Sex toys rose in popularity in the ‘70s, and the industry has been largely dominated by large male- or family-run companies, including Doc Johnson, LELO, and Church & Dwight Co.
CalExotics, founded in 1994, is the first sex-toy company owned and operated by a woman. “25 years ago, the first pink and purple vibrators came to market, and this was a direct result of the CalExotics brand,” says CalExotics’ president, Susan Colvin, whose company is best known for its Jack Rabbit vibrators. “It seems so simple, but in the early ’90s, this was revolutionary.”
“I remember when I went to trade shows, and I’d see these big phallic dildos everywhere, and it made me uncomfortable,” says Polly Rodriguez, founder of the sexual wellness company Unbound. “That’s because the people designing these products are men, and they create what they think women like.”
Polly Rodriguez, founder of sextech company Unbound. (via Medium)
Rodriguez recently co-founded the group Women of Sex Tech, a New York City-based group numbering more than 70 female founders from California to China. The group calls itself “a tech-savvy and female-led women’s sexuality movement that has made its home in New York instead of, say, Silicon Valley,” updating sex toys and related products with their own needs in mind, and leading the companies that sell them.
Then in 2013, after Rodriguez struggled to find a sex toy store in her Midwestern town where she felt comfortable, she and co-founder Sarah Hayne decided to launch Unbound.
Three pivots and a bunch of barriers
Over the past six years, Unbound has pivoted three times. Initially, Unbound sold themed quarterly subscription boxes with existing brands. The company shifted to a commerce site in 2016. Now, after years of watching what sells and what doesn’t (and how much people are willing to pay), Unbound is creating its own branded product line.
It started with a vibrator, a dildo, a condom, and a lubricant. They added products based on customer feedback, growing to 50 items and phasing out other brands over the course of a year.

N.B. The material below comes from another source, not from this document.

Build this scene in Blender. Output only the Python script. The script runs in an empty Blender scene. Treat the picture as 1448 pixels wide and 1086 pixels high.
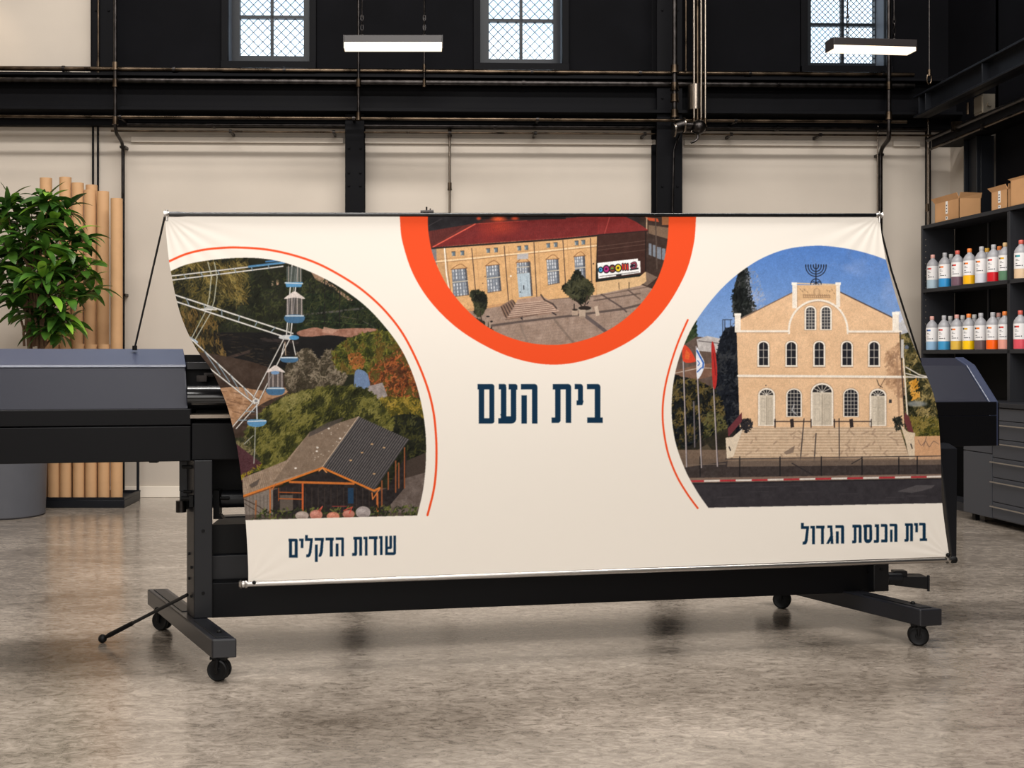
import bpy, math, random
import numpy as np
from mathutils import Vector, Matrix

random.seed(4)
C = bpy.context.scene.collection
sc = bpy.context.scene

# ---------------------------------------------------------------- camera (standing height, lens shifted)
F, CX, CY, CAMH = 1600.0, 600.0, 505.0, 1.45      # focal length and horizon in units of a 1448x1086 frame
cam = bpy.data.cameras.new('camera'); cam.sensor_fit = 'HORIZONTAL'; cam.sensor_width = 36.0
cam.lens = F/1448*36.0
cam.shift_x = (724-CX)/1448; cam.shift_y = (CY-543)/1448
cam.clip_end = 200
co = bpy.data.objects.new('camera', cam); C.objects.link(co)
co.location = (0, 0, CAMH); co.rotation_euler = (math.pi/2, 0, 0)
sc.camera = co

# ---------------------------------------------------------------- daylight outside, exposure, lights of the hall, added fill lights
w = bpy.data.worlds.new('daylight'); sc.world = w; w.use_nodes = True
bg = w.node_tree.nodes['Background']; bg.inputs[0].default_value = (.80, .90, 1.0, 1); bg.inputs[1].default_value = 1.9
sc.view_settings.view_transform = 'Standard'; sc.view_settings.look = 'None'
sc.view_settings.gamma = 1; sc.view_settings.use_curve_mapping = False
sc.view_settings.exposure = 0.0

def area(name, loc, target, sx, sy, power, col):
    l = bpy.data.lights.new(name, 'AREA'); l.shape = 'RECTANGLE'; l.size = sx; l.size_y = sy; l.energy = power; l.color = col
    o = bpy.data.objects.new(name, l); C.objects.link(o); o.location = loc
    o.rotation_euler = (Vector(target)-Vector(loc)).to_track_quat('-Z', 'Y').to_euler(); return o
def spot(name, loc, target, ang, power, col, blend=.6, r=.08):
    l = bpy.data.lights.new(name, 'SPOT'); l.spot_size = math.radians(ang); l.spot_blend = blend; l.energy = power; l.color = col; l.shadow_soft_size = r
    o = bpy.data.objects.new(name, l); C.objects.link(o); o.location = loc
    o.rotation_euler = (Vector(target)-Vector(loc)).to_track_quat('-Z', 'Y').to_euler(); return o
WARM = (1.0, .93, .85); NEUT = (1.0, .965, .925); COOL = (.86, .93, 1.0)
area('ceiling_light_front', (.6, -1.4, 8.0), (.6, 5.5, 1.0), 8, 1.6, 585, NEUT)
area('ceiling_light_middle', (.4, 5.9, 8.4), (.4, 5.95, 0), 10, .6, 1000, NEUT)
area('ceiling_light_rear', (-.6, 8.3, 8.2), (-.6, 9.2, 1.6), 9, .6, 190, WARM)
area('added_cool_light', (-2.85, 11.5, 6.9), (-1.6, 5.0, 0), .75, 2.6, 18, (.72, .84, 1.0))  # unseen cool light added for a bluish sheen; the wall has no opening here
area('added_front_fill', (.5, -4.6, 3.2), (.5, 5.0, 1.3), 7, 3.6, 300, NEUT)  # unseen fill added to brighten the banner from the front; that wall is closed
spot('wall_spot', (-4.75, 10.6, 5.4), (-4.8, 11.7, 4.5), 70, 16, (1.0, .80, .58))

# ---------------------------------------------------------------- materials
def mat(name, col, rough=.5, metal=0.0, bump=0.0, bscale=200, var=0.0, vscale=6, coat=0, rvar=0.0, spec=None, trans=0):
    m = bpy.data.materials.new(name); m.use_nodes = True; nt = m.node_tree; b = nt.nodes['Principled BSDF']
    lin = [((c/255)/12.92 if c/255 <= .04045 else ((c/255+.055)/1.055)**2.4) for c in col]
    b.inputs['Base Color'].default_value = (*lin, 1); b.inputs['Roughness'].default_value = rough; b.inputs['Metallic'].default_value = metal
    if spec is not None: b.inputs['Specular IOR Level'].default_value = spec
    if coat: b.inputs['Coat Weight'].default_value = coat; b.inputs['Coat Roughness'].default_value = .08
    tc = nt.nodes.new('ShaderNodeTexCoord')
    if var or rvar:
        n = nt.nodes.new('ShaderNodeTexNoise'); n.inputs['Scale'].default_value = vscale; n.inputs['Detail'].default_value = 5
        nt.links.new(tc.outputs['Object'], n.inputs['Vector'])
    if var:
        r = nt.nodes.new('ShaderNodeValToRGB'); e = r.color_ramp.elements
        e[0].position = .3; e[1].position = .7
        e[0].color = (*[max(0, v*(1-var)) for v in lin], 1); e[1].color = (*[min(1, v*(1+var)) for v in lin], 1)
        nt.links.new(n.outputs['Fac'], r.inputs['Fac']); nt.links.new(r.outputs['Color'], b.inputs['Base Color'])
    if rvar:
        mr = nt.nodes.new('ShaderNodeMapRange'); mr.inputs['To Min'].default_value = max(.02, rough-rvar); mr.inputs['To Max'].default_value = rough+rvar
        nt.links.new(n.outputs['Fac'], mr.inputs['Value']); nt.links.new(mr.outputs['Result'], b.inputs['Roughness'])
    if bump:
        n2 = nt.nodes.new('ShaderNodeTexNoise'); n2.inputs['Scale'].default_value = bscale; n2.inputs['Detail'].default_value = 3
        bp = nt.nodes.new('ShaderNodeBump'); bp.inputs['Strength'].default_value = bump; bp.inputs['Distance'].default_value = .002
        nt.links.new(tc.outputs['Object'], n2.inputs['Vector']); nt.links.new(n2.outputs['Fac'], bp.inputs['Height']); nt.links.new(bp.outputs['Normal'], b.inputs['Normal'])
    return m
def emit(name, col, strength):
    m = bpy.data.materials.new(name); m.use_nodes = True; b = m.node_tree.nodes['Principled BSDF']
    b.inputs['Base Color'].default_value = (*col, 1); b.inputs['Emission Color'].default_value = (*col, 1); b.inputs['Emission Strength'].default_value = strength
    return m

M = {}
M['plaster'] = mat('cream_plaster', (186, 176, 164), .85, bump=.25, bscale=90, var=.05, vscale=1.2)
M['cladding'] = mat('black_cladding', (11, 11, 14), .75, var=.2, vscale=2, spec=.06)
M['base'] = mat('white_skirting', (224, 214, 200), .6)
M['steel_black'] = mat('black_painted_steel', (11, 11, 14), .6, var=.2, vscale=4, rvar=.1, spec=.08)
M['steel_dark'] = mat('charcoal_painted_steel', (18, 20, 25), .45, var=.15, vscale=3, spec=.22)
M['pipe_dark'] = mat('dark_steel_pipe', (52, 49, 48), .34, 1.0, rvar=.14, vscale=14, var=.5)
M['pipe_brass'] = mat('worn_bronze_pipe', (74, 63, 52), .32, 1.0, rvar=.2, vscale=5, var=.85)
M['chrome'] = mat('polished_chrome', (176, 172, 168), .3, 1.0)
M['pipe_bright'] = mat('bright_steel_pipe', (136, 126, 116), .24, 1.0, rvar=.08, vscale=8)
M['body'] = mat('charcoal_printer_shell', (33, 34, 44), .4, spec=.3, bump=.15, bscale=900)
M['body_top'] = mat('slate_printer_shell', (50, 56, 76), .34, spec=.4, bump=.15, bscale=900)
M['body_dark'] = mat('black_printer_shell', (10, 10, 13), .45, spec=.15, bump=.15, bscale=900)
M['frame'] = mat('printer_frame_paint', (20, 21, 25), .36, spec=.3, bump=.1, bscale=900)
M['frame_top'] = mat('printer_foot_paint', (28, 29, 34), .3, spec=.45, bump=.1, bscale=900)
M['deep'] = mat('matt_black_plastic', (6, 6, 7), .55, spec=.2)
M['roller'] = mat('black_rubber_roller', (16, 16, 18), .18)
M['rubber'] = mat('wheel_rubber', (9, 9, 10), .5, spec=.25)
M['wheelface'] = mat('wheel_plastic', (12, 13, 15), .4, spec=.2)
M['rod'] = mat('gloss_black_rod', (8, 9, 12), .2, coat=.2)
M['cable'] = mat('black_cord', (12, 12, 14), .5)
M['card'] = mat('kraft_cardboard', (189, 143, 98), .8, var=.07, vscale=5)
M['tube'] = mat('kraft_tube', (192, 150, 108), .7, var=.05, vscale=9)
M['tube_in'] = mat('kraft_tube_inside', (120, 84, 54), .9)
M['pot'] = mat('grey_planter', (78, 79, 85), .5, var=.05)
M['soil'] = mat('dark_soil', (38, 28, 22), .95, bump=.8, bscale=60)
M['trunk'] = mat('brown_bark', (92, 68, 48), .85, var=.25, vscale=30)
M['cabinet'] = mat('grey_cabinet', (58, 60, 66), .45, spec=.3)
M['shelf'] = mat('charcoal_shelf', (36, 37, 41), .5, spec=.25)
M['shelf_dark'] = mat('black_shelf_back', (8, 8, 9), .7, spec=.1)
M['grey_plastic'] = mat('grey_bottle_plastic', (160, 160, 164), .4)
M['paper'] = mat('white_label_paper', (232, 230, 230), .6)
M['ink'] = mat('dark_print', (60, 60, 70), .6)
M['galv'] = mat('galvanised_box', (150, 142, 128), .4, .7)
M['lamp'] = emit('warm_lamp_diffuser', (1.0, .80, .60), 1.45)
M['lampbox'] = mat('lamp_housing', (40, 36, 36), .4)
M['tape'] = mat('white_tape', (228, 226, 222), .5)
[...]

Even though they are founded by women with a large female clientele, companies like Unbound and Dame position their products as “gender neutral.” Unbound says of 30% of its clientele are men.
Despite the huge potential, the business of sexual pleasure has “an insane number of barriers,” says Rodriguez. Companies face Draconian restrictions from investors, credit-card processing companies, and social media platforms that can make hockey-stick growth projections unrealistic. But much like the burgeoning cannabis industry, attitudes and regulations are changing, and the rewards can make it well worth the effort.

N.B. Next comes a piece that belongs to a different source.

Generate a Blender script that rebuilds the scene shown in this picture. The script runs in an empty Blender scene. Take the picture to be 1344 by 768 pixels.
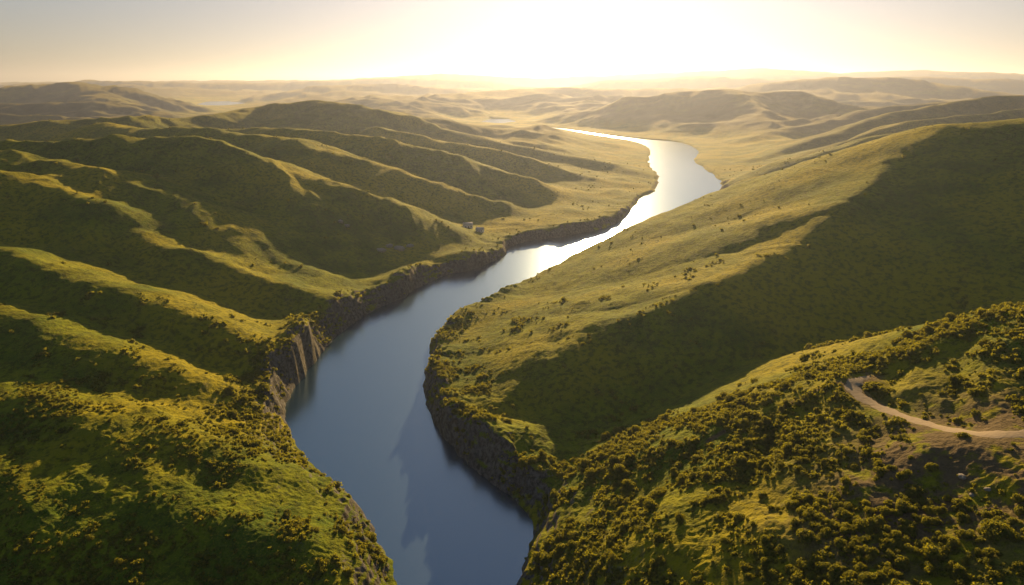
import bpy, math, time
import numpy as np
from mathutils import Vector
T0=time.time()
rng=np.random.default_rng(7)
scene=bpy.context.scene
H=150.0
F=908.0
P=math.atan(278/F)
cp,sp=math.cos(P),math.sin(P)

# ---------------------------------------------------------------- survey helpers
def ray(u,v):
    a=(u-672)/F; b=(384-v)/F
    return a/(cp+b*sp), (-sp+b*cp)/(cp+b*sp)     # x per y, z per y
def P3(u,v,d):
    a,t=ray(u,v); return (a*d,d,H+t*d)
def PZ(u,v,z=0.0):
    a,t=ray(u,v); d=(z-H)/t; return (a*d,d,z)

# ---------------------------------------------------------------- noise
_perm=np.random.default_rng(3).permutation(256).astype(np.int32)
_perm=np.concatenate([_perm,_perm])
_ang=np.linspace(0,2*np.pi,16,endpoint=False)
_gx=np.cos(_ang).astype(np.float32); _gy=np.sin(_ang).astype(np.float32)
def perlin(x,y,seed=0):
    x=x+seed*17.31; y=y-seed*9.77
    xf=np.floor(x); yf=np.floor(y)
    xi=xf.astype(np.int64)&255; yi=yf.astype(np.int64)&255
    fx=(x-xf).astype(np.float32); fy=(y-yf).astype(np.float32)
    u=fx*fx*fx*(fx*(fx*6-15)+10); v=fy*fy*fy*(fy*(fy*6-15)+10)
    xj=(xi+1)&255; yj=(yi+1)&255
    def g(a,b,dx,dy):
        h=_perm[_perm[a]+b]&15
        return _gx[h]*dx+_gy[h]*dy
    n00=g(xi,yi,fx,fy); n10=g(xj,yi,fx-1,fy); n01=g(xi,yj,fx,fy-1); n11=g(xj,yj,fx-1,fy-1)
    a=n00+u*(n10-n00); b=n01+u*(n11-n01)
    return (a+v*(b-a))*1.45
def fbm(x,y,wl,octv,seed=0,gain=0.5):
    s=0;a=1.0;n=0
    for i in range(octv):
        s=s+a*perlin(x/wl,y/wl,seed+i*3+1); n+=a; a*=gain; wl*=0.49
    return s/n
def ridged(x,y,wl,octv,seed=0,gain=0.5):
    s=0;a=1.0;n=0
    for i in range(octv):
        s=s+a*(1-np.abs(perlin(x/wl,y/wl,seed+i*5+1))*2); n+=a; a*=gain; wl*=0.5
    return s/n
def sstep(e0,e1,x):
    t=np.clip((x-e0)/(e1-e0),0,1); return t*t*(3-2*t)
def smax(a,b,k):
    h=np.maximum(k-np.abs(a-b),0)/k
    return np.maximum(a,b)+h*h*k*0.25
def smin(a,b,k): return -smax(-a,-b,k)

# ---------------------------------------------------------------- river outline
left=[(600,1300),(560,900),(530,800),(522,750),(497,703),(465,655),(428,622),(388,586),(374,548),(380,518),(396,498),(422,462),(452,432),(500,402),
      (530,392),(545,378),(585,362),(620,356),(650,345),(668,330),(672,322),(725,313),(775,305),(812,292),(828,276),(838,262),(866,248),(864,226),(850,211),(857,196),(836,186),(790,179),(740,170.5),(722,167.5)]
right=[(722,167),(745,169.5),(790,177),(845,183),(895,186.5),(921,199),(906,210),(935,229),(951,245),(938,266),(915,287),(868,306),(806,329),(764,344),(708,365),(645,391),
       (594,420),(567,444),(560,472),(553,510),(570,562),(618,614),(668,650),(699,682),(698,716),(676,766),(672,820),(690,900),(720,1300)]
def smooth_poly(pts):
    pts=np.array(pts,dtype=np.float64)
    for _ in range(2):
        q=pts[:-1]*0.75+pts[1:]*0.25; r=pts[:-1]*0.25+pts[1:]*0.75
        m=np.empty((2*len(q),2)); m[0::2]=q; m[1::2]=r
        pts=np.vstack([pts[:1],m,pts[-1:]])
    return pts
L=smooth_poly([PZ(u,v)[:2] for u,v in left]); R=smooth_poly([PZ(u,v)[:2] for u,v in right])
POLYS=[np.vstack([L,R]).astype(np.float32),
       np.array([PZ(u,v)[:2] for u,v in [(630,160),(655,162.5),(678,160),(668,156.5),(645,156)]],np.float32),
       np.array([PZ(u,v)[:2] for u,v in [(258,137),(285,140),(322,138.5),(328,135.5),(298,133),(272,133.5)]],np.float32)]
def seg_dist(x,y,ax,ay,bx,by):
    dx=bx-ax; dy=by-ay; l2=dx*dx+dy*dy+1e-9
    t=np.clip(((x-ax)*dx+(y-ay)*dy)/l2,0,1)
    ex=x-ax-t*dx; ey=y-ay-t*dy
    return ex*ex+ey*ey,t
def river_sdf(x,y):
    d=np.full(x.shape,1e12,np.float32); inside=np.zeros(x.shape,bool)
    for RIV in POLYS:
        n=len(RIV)
        for i in range(n):
            ax,ay=RIV[i]; bx,by=RIV[(i+1)%n]
            e,_=seg_dist(x,y,ax,ay,bx,by)
            d=np.minimum(d,e)
            if ay!=by:
                c=((ay>y)!=(by>y))&(x<(bx-ax)*(y-ay)/(by-ay)+ax)
                inside^=c
    d=np.sqrt(d)
    return np.where(inside,-d,d)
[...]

The key is to be well-informed, creative and persistent
Facebook’s advertising policy bans ads that promote the sale or use of adult products or services, except if the focus is family planning and contraception. In other words, according to Facebook’s policy, Viagra is seen as a health product and is allowed, while lubricants for menopausal women are considered a no-no.
Unbound and Dame recently partnered on an “Approved, Not Approved” campaign to raise awareness about the outdated advertising regulations on social media. Their goal is to show the public how these regulations discriminate against women — and reinforce outdated taboos about sexual health and pleasure — by holding back growth of the women’s sexual wellness industry. Though the campaign is in its early stages, they have been encouraged by the response.